HSBC Will Stay in U.S. But Focus Energies Elsewhere

After months of dropping ominous hints about the fate of its U.S. unit, the leadership of HSBC Holdings ultimately decided to keep it mostly intact.

Europe's largest bank announced a major overhaul on Tuesday that will include selling its operations in Brazil and Turkey, eliminating as many as 50,000 jobs through layoffs and divestitures, rebranding in the U.K. and turning its focus back to its core markets in Asia.

Changes are coming to the U.S. market, too, but they will be more muted. The $185 billion-asset HSBC USA will refocus on multinational commercial clients and further slim down its consumer business, which has become far less important in recent years. Its U.S. retail network, which many analysts consider a major drain, will remain more or less as is, though some branches will be cut.

Three months ago, HSBC Holdings Chief Executive Stuart Gulliver said the U.S. bank needed to become more profitable or face "extreme solutions."

On Tuesday, Gulliver spent more time justifying the decision to keep the U.S. unit intact than threatening severe reforms. The U.S. is "absolutely critical" and serves as a "flywheel" for HSBC's activities around the world, he said.

The size of the U.S. economy, the number of multinationals based in America and the dollar's status as reserve currency all make it necessary for HSBC to have a U.S. presence, but a U.S. presence that is focused abroad and "not about us doing domestic business," he said.

Yet HSBC also plans to keep its U.S. retail and wealth-management business — which some analysts and investors have called for it to sell or greatly shrink. Gulliver touted the low-cost funding that U.S. retail banking provides and its importance for serving wealthier, cosmopolitan clients.

He also argued that a bank of HSBC's scale essentially has little choice but to keep its U.S retail network.

"It may sound like an odd thing to say, but if you're running a universal banking model, you're running a universal banking model," Gulliver said. "If you pick and choose which customer groups you're working with in particular countries, you're not running a universal banking model."

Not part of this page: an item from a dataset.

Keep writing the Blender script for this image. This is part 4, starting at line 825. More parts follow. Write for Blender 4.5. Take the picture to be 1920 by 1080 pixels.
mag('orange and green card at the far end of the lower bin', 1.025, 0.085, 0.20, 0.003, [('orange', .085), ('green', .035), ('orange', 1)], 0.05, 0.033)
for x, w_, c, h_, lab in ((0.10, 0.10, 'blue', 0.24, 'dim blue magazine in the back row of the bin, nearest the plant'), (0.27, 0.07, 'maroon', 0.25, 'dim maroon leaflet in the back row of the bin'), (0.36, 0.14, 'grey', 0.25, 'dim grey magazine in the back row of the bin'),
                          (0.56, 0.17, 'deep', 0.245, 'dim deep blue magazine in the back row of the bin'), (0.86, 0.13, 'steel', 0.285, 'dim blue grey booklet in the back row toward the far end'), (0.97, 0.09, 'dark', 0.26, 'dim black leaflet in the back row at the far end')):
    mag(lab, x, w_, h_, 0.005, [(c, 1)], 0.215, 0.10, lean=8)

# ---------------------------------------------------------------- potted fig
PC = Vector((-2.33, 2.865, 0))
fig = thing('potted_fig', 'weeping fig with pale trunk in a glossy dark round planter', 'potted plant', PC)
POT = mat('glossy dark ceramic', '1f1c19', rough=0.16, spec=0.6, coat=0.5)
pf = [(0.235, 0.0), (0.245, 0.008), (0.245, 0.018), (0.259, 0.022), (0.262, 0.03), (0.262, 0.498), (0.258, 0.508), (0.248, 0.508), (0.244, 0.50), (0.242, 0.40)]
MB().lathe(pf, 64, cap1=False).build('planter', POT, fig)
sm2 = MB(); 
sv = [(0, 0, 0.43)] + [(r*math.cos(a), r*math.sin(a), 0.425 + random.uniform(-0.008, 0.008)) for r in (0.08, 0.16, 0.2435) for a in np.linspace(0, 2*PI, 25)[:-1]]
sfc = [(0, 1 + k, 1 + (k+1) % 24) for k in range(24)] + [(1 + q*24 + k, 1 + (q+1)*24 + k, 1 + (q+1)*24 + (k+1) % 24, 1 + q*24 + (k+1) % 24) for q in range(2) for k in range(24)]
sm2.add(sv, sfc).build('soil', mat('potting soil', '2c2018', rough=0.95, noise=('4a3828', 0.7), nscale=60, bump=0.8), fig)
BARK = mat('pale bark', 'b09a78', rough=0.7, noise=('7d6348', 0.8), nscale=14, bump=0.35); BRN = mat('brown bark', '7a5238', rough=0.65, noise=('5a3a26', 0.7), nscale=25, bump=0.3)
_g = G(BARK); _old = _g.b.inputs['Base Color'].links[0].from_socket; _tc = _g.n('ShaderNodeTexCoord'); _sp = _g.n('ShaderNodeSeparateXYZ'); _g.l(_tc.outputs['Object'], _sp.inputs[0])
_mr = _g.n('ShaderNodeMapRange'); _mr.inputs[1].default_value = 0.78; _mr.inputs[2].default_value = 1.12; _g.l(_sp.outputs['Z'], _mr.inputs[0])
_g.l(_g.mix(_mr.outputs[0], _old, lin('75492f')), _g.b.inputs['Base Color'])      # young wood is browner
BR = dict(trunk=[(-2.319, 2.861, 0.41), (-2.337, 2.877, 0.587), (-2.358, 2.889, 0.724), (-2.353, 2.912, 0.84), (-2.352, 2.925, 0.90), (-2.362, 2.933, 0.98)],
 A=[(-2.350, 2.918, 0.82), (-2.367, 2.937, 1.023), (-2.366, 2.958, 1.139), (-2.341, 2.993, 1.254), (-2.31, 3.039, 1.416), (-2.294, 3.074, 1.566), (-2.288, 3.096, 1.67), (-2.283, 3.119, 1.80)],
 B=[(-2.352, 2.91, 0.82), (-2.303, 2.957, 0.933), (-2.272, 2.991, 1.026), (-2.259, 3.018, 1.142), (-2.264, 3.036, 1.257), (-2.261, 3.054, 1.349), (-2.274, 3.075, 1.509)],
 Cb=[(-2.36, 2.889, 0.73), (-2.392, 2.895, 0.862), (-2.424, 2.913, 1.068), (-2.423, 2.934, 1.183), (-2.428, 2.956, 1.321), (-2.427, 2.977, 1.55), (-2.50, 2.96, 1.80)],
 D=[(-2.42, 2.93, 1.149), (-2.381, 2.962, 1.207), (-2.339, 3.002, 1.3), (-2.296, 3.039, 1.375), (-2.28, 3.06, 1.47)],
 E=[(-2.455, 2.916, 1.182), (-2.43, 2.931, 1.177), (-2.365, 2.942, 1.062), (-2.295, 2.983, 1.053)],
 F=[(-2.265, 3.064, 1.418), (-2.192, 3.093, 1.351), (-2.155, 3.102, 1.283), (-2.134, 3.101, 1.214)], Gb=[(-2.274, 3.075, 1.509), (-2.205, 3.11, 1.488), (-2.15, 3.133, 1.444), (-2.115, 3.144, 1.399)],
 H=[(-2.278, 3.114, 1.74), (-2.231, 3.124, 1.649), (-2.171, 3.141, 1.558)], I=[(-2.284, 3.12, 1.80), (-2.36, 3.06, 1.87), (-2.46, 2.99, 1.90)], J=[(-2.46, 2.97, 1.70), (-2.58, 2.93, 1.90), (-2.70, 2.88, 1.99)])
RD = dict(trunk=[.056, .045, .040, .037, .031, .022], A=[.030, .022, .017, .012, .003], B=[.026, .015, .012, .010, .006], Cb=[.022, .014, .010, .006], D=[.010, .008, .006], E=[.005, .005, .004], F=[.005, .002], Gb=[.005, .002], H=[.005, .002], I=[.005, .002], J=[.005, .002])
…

Anticipation had been high for months about HSBC's overhaul plan, which was unveiled at the bank's annual investor day. The details fell short of the major restructuring that some analysts had predicted, and the company's shares on the New York Stock Exchange had dropped nearly 1% by late afternoon.

The plan is an ambitious mixture of shrinkage and growth aimed at cutting back less profitable business lines and redeploying the money in growing sectors like Asia. By 2017, HSBC plans to hit a return on equity of more than 10%, cut its costs by as much as $5 billion and reduce risk-weighted assets by about $290 billion.

Analysts generally approved of the targets, but wondered whether HSBC can deliver. The goals are "quite dependent on achieving strong revenue growth," a group of Barclays analysts wrote. Keefe, Bruyette & Woods analysts wrote that they were "somewhat skeptical" that the bank can hit its cost savings and return more cash to shareholders while also growing organically at the target rate.

The success or failure will depend in large part on North America, where HSBC plans to improve profitability by focusing on cross-border business in Canada, Mexico and the U.S.

"We obviously will need to turn the U.S. operation around," said Gulliver, and the turnaround will come "in the context of [the North American Free Trade Agreement]."

It hopes to increase its revenue from trade along the NAFTA corridor from $250 million to as much as $450 million by the end of 2017, a company slideshow shows.

HSBC executives stressed that the U.S. bank is crucial to overall revenue in ways that do not always show up on the U.S. bank's earnings statement. Clients headquartered in the U.S. provide revenue to other HSBC country segments as they do business abroad, said Pat Burke, CEO for HSBC North America. Ninety percent of U.S commercial clients do business in three or more countries, according to an HSBC presentation released Tuesday.

The U.S. unit is a "significant fountain of value to the rest of the group," Burke said.

Still, HSBC plans to try to make it more profitable in its own right. HSBC plans to cut as much as $350 million in spending at the U.S. unit over the next two years.

However, due in part to rising compliance costs, these cuts would mean just holding total expenses at the 2014 level of $3.4 billion.

It plans to reach these cost savings by reducing branch square footage, completing the switch to a new core-banking system and sending support jobs either offshore or away from high-cost locations like New York City, to lower-cost areas like Chicago and Buffalo, Burke said.

He conceded that the U.S. retail network is currently a net drag on profitability, but he said that "we can do better." Funding through the retail network is cheaper than wholesale funding, and the company would not want to be completely reliant on wholesale funding during a period of tumult, Burke said.

The U.S. unit will also continue its pivot away from consumer toward commercial lending — a shift that has been in progress for several years. Consumer loans made up just 25% of HSBC USA's loan book at the end of 2014, down from 40% at the end of 2010.

Burke announced Tuesday plans to sell a further $10 billion from its portfolio of U.S. consumer loans and mortgages over the next two to three years. That portfolio was about $23 billion as of the end of March, the company said. The money will be invested in commercial-banking activities or maybe paid out to the parent company as a dividend, Burke said.